BEGIN SOURCE MATERIAL

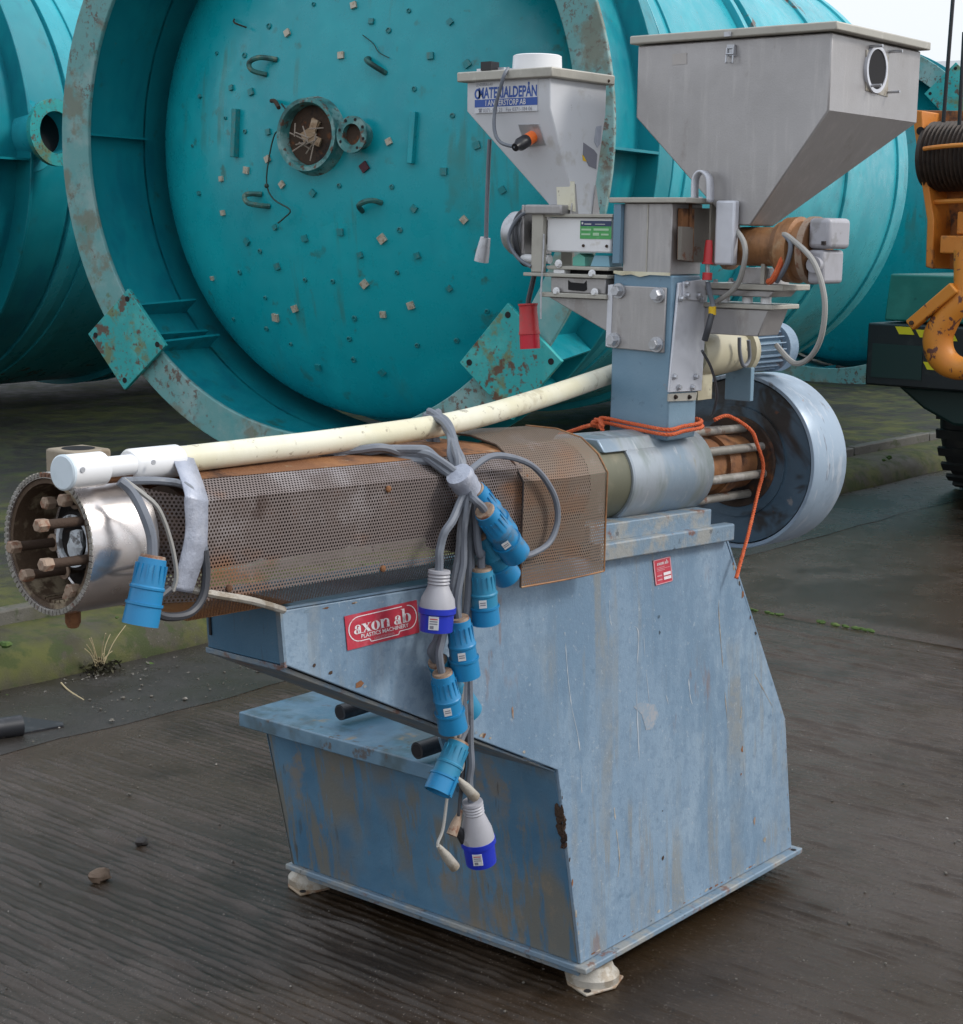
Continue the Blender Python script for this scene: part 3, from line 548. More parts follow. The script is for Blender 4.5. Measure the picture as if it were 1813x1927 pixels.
# ================================================================== EXTRUDER
ex = thing('plastic_extruder', (0, 0, 0), 'blue-grey plastic extruder machine on a slanted stand with two hoppers on its column', 'machine')
def py_(z): return .05*(z-.07)                 # the near side panel leans in
def sp(x, z, d=0): return V((x, py_(z)-d, z))  # point on that panel
# side panel: one folded plate
poly = [(0,.07),(.915,.07),(.885,.405),(.60,.905),(-.832,.972),(-.825,.878),(-.068,.512)]
pan = obj('side_panel', MB().prism([sp(x, z, .0) for x, z in poly], (0,.008,0)), 'blue_paint', ex, bev=.002)
# fold line lips
obj('cantilever_floor', MB().prism([V((-.825,.052,.876)), V((-.068,.030,.510)), V((-.052,.030,.498)), V((-.825,.052,.866))], (0,.19,0)), 'blue_edge', ex, bev=.0015)
obj('end_panel', MB().hexa([V((-.823,.048,.876)),V((-.81,.048,.87)),V((-.81,.236,.87)),V((-.823,.238,.876)),V((-.829,.052,.972)),V((-.81,.052,.97)),V((-.81,.238,.97)),V((-.829,.238,.972))]), 'blue_box', ex, bev=.0015)
obj('end_seam', MB().hexa([V((-.8275,.224,.90)),V((-.823,.224,.90)),V((-.823,.229,.90)),V((-.8275,.229,.90)),V((-.8305,.224,.968)),V((-.826,.224,.968)),V((-.826,.229,.968)),V((-.8305,.229,.968))]), 'black_plastic', ex)
obj('fold_strip', MB().prism([V((-.8275,.040,.874)),V((-.8345,.044,.974)),V((-.8345,.055,.974)),V((-.8275,.051,.874))], (.006,0,0)), 'blue_edge', ex)
obj('far_side_panel', MB().prism([V((x, .245, z)) for x, z in [(-.06,.50),(.60,.50),(.60,.905),(-.81,.97),(-.81,.88)]], (0,.006,0)), 'blue_box', ex)
obj('top_plate', MB().prism([V((-.83,.046,.9735)),V((.59,.05,.908)),V((.59,.25,.908)),V((-.83,.25,.9735))], (0,0,.004)), 'blue_paint', ex)
# upper rail ledges under the feed housing
lip = obj('panel_lip', MB().prism([V((.06,.018,.930)),V((.60,.018,.905)),V((.60,.018,.945)),V((.06,.018,.968))], (0,.03,0)), 'blue_edge', ex, bev=.004)
obj('bearing_rail', MB().prism([V((.05,.040,.967)),V((.53,.040,.945)),V((.53,.040,.985)),V((.05,.040,1.005))], (0,.2,0)), 'blue_edge', ex, bev=.003)
obj('rear_panel', MB().prism([V((.60,.04,.905)),V((.60,.25,.905)),V((.885,.80,.405)),V((.885,.02,.405))], (.004,0,.004)), 'blue_paint', ex)
obj('rear_lower_panel', MB().prism([V((.885,.02,.405)),V((.885,.80,.405)),V((.915,.86,.07)),V((.915,.002,.07))], (.004,0,0)), 'blue_paint', ex)
# front face (slants forward) and storage box with lid
obj('front_panel', MB().prism([V((.0,.008,.07)),V((.0,.872,.07)),V((-.058,.905,.43)),V((-.058,.31,.43)),V((-.068,.31,.51)),V((-.068,.030,.512))], (.006,0,0)), 'blue_box', ex, bev=.001)
obj('far_wall', MB().prism([V((.0,.866,.07)),V((.915,.866,.07)),V((.60,.90,.43)),V((-.058,.90,.43))], (0,.006,0)), 'blue_box', ex)
lid = obj('box_lid', MB().prism([V((-.105,.945,.427)),V((.17,.945,.427)),V((.17,.30,.427)),V((-.105,.30,.427))], (0,0,.036)), 'lid_blue', ex, bev=.003)
obj('box_divider', MB().prism([V((-.062,.296,.40)),V((.17,.296,.40)),V((.17,.296,.60)),V((-.12,.296,.535))], (0,.008,0)), 'blue_box', ex)
for (px, py, px2, py2) in ((640,1341,690,1328), (785,1413,840,1395)):
    a, b = aty(px, py, .62 if px < 700 else .40), None
    a = atz(px, py, .493); b = a+V((.16,-.015,.006))
    st = obj('pipe_stub', MB().lathe(a, b-a, [(0,.019),(.16,.019)], 18), 'rubber', ex)
    obj('pipe_bore', MB().cyl(a-V((.0012,0,0)), a+V((.002,0,0)), .014, n=14), 'black_hole', st)
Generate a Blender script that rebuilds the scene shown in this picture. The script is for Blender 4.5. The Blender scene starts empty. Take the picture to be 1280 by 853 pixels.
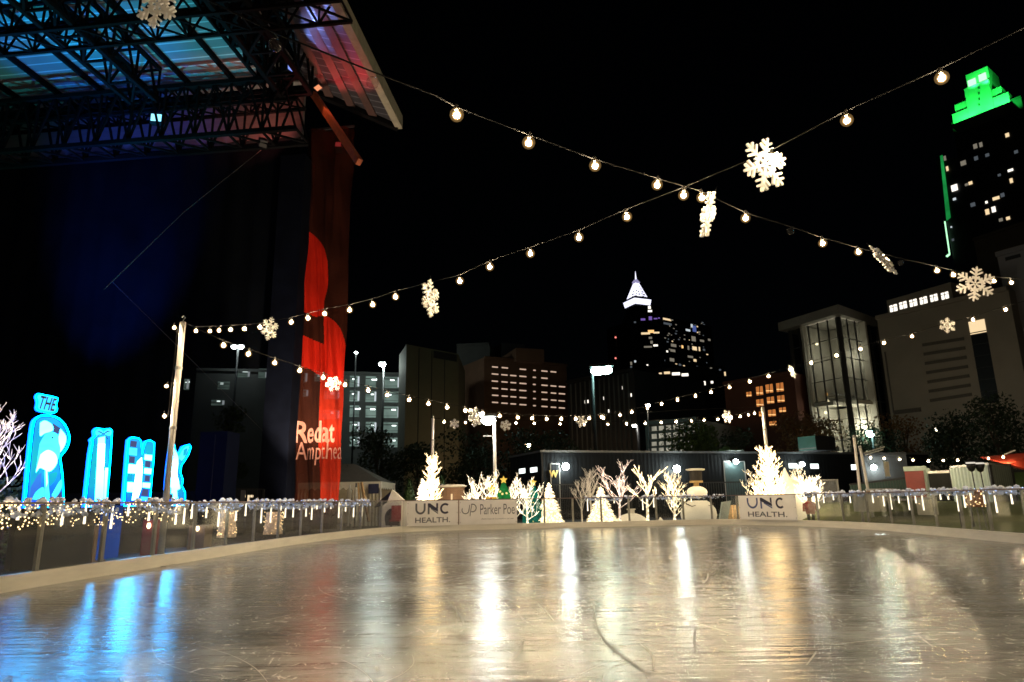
import bpy, bmesh, math, random
from mathutils import Vector, Matrix, Euler
rnd = random.Random(7)
S = bpy.context.scene
C = S.collection
R = math.radians
PI = math.pi

# ------------------------------------------------------------------ camera
F = 853.3; PITCH = R(13.2); ROLL = R(0.95); EYE = 1.1
def ray(px, py):
    x = (px-640)/F; y = -(py-426.5)/F
    c, s = math.cos(ROLL), math.sin(ROLL)
    xr = x*c + y*s; yr = -x*s + y*c
    return Vector((xr, math.cos(PITCH) - yr*math.sin(PITCH), math.sin(PITCH) + yr*math.cos(PITCH)))
def G(px, py, z=0.0):
    d = ray(px, py); t = (z-EYE)/d.z
    return Vector((d.x*t, d.y*t, z))
def D(px, py, Y):
    d = ray(px, py); t = Y/d.y
    return Vector((d.x*t, Y, EYE + d.z*t))
def slope(px, py):
    d = ray(px, py); return d.z/d.y
cd = bpy.data.cameras.new('camera'); cam = bpy.data.objects.new('camera', cd); C.objects.link(cam)
cd.sensor_width = 36; cd.lens = 24.0; cd.clip_end = 3000; cd.clip_start = .05
fw = Vector((0, math.cos(PITCH), math.sin(PITCH))); up0 = Vector((0, -math.sin(PITCH), math.cos(PITCH))); rt0 = Vector((1, 0, 0))
# image axes expressed so that ray() above is the exact inverse
rt = rt0*math.cos(ROLL) - up0*math.sin(ROLL); up = rt0*math.sin(ROLL) + up0*math.cos(ROLL)
M = Matrix((rt, up, -fw)).transposed().to_4x4(); M.translation = Vector((0, 0, EYE)); cam.matrix_world = M
S.camera = cam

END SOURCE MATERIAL

▶ SET EXERCISE: Go back to the listing above and reproduce, exactly, the stretch from the line bearing "Generate a Blender" through the line bearing "PI = math.pi", without its pictures.

▶ ANSWER TO THE TASK:
Generate a Blender script that rebuilds the scene shown in this picture. The script is for Blender 4.5. The Blender scene starts empty. Take the picture to be 1280 by 853 pixels.
import bpy, bmesh, math, random
from mathutils import Vector, Matrix, Euler
rnd = random.Random(7)
S = bpy.context.scene
C = S.collection
R = math.radians
PI = math.pi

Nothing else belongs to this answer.